Böyle uzunca bir girişi, Erbakan’ın vefatının onuncu yılı
nedeniyle yapılan toplantıdaki katılım ve konuşmalar için yapmak zorunda
kaldım, özür dilerim. AKP Genel Başkanının siyaset yapma tarzında karşı
olduğumuz en önemli konular;
İnancı siyaset malzemesi yapması, ülke birliğinin temel taşı
olan laikliği tahrip etmesi, devletimizi kuran Atatürk ve arkadaşlarına sürekli
hakaret etmesi, pozitif hukuk yerine şeri hukuku istemesi, ülkeyi dar-ül harp
olarak görüp soygunlara geçit vermesi değil mi? İyi de inanç temelli siyaseti,
İhvan anlayışı yönetimi Türkiye gündemine sokan, İhvan Genel Sekreterliği
yapmış, rahmetli Erbakan değil mi?
AKP Genel Başkanı, bu anlayışı arttırıp ülkeyi din devleti
eşiğine getirmedi mi? Anayasa Mahkemesi AKP’yi “Laiklik karşıtı eylemlerin
odağı” olarak mahkum etmedi mi? Davutoğlu ve Babacan, ülkenin soyulmasına,
yargısız infazlara bir gün, bir kere karşı çıkmayıp, suç ortaklığı yapmadılar
mı?
Türk devletinin temeli olan Anayasamızın ilk altı maddesini
“Uygun İklim” olduğunda tartışmaya açacaklarını söyleyenler, başımıza Suriyeli
belasını saran bu stratejik derinlik (!) sahibi kişiler değil mi?
Ülkenin temel konularında, onurlu birer duruş sergileyemezsek,
geçim sıkıntısı içinde olan sade vatandaştan ne bekleyebiliriz ki? Eğer, “Biz
bunlara yakın durursak oy alırız” diye düşünüyorsanız, vah ki ne vah! Ülkemizde
dindarlık gerekçesiyle oy verenlerin oranı %8-%12 arasındadır. Erbakan, en çok
oy alıp Çiller desteğiyle, Başbakan olduğunda aldığı oy %21 idi.
AKP Genel Başkanı, DYP-ANAP birleşmesini Çiller-Mehmet
Ağar-Erkan Mumcu yardımıyla dinamitledi, merkez sağ oyları aldı ve oy oranını
yükseltip tek başına iktidar oldu. AKP’nin toplam oyunun yaklaşık %50’si merkez
sağ oylardır. Bu oylar aynı zamanda Türk milletinin çimentosudur. İlk seçimde
DOĞRU Parti bu oyları geri alacaktır. Duruşu olmayanlar, rüzgarın estiği yöne
doğru eğilirler.
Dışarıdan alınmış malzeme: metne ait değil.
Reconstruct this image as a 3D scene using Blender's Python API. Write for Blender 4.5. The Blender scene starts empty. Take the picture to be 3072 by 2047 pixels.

Dik duramazlar.
Not;
Sayın Çiller, siz Türk siyaseti ve 28 Şubat 1997 MGK
kararları ile ilgili olarak konuşmayın. Bir devlet belgesinin altına imza atmak
ve attığınız imzaya sahip çıkmamak bir karakter göstergesidir. Kararların
altına MGK’da imza atan siz, Bakanlar Kurulu’nda imzalayan ve imzalatan siz, 14
yıl boyunca konuşmayan siz,
Demirel rahmetli olunca yalan yanlış konuşan yine siz!
Utanmıyor musunuz?
Siz, kooperatifinizin ve oğlunuzun arazisine otel yapmak
için izin aldığınız Saray’dan ayrılmayın. Sonra mahcup olursunuz. Kime
söylüyorum ki? Parsadan’ın bile dolandırdığı birine ne anlatıyoruz ki!
Eşinizi kolunuza takın, doğru Saray’a kahve falı bakmaya
gidin. Sıra size gelince nasılsa konuşacaksınız!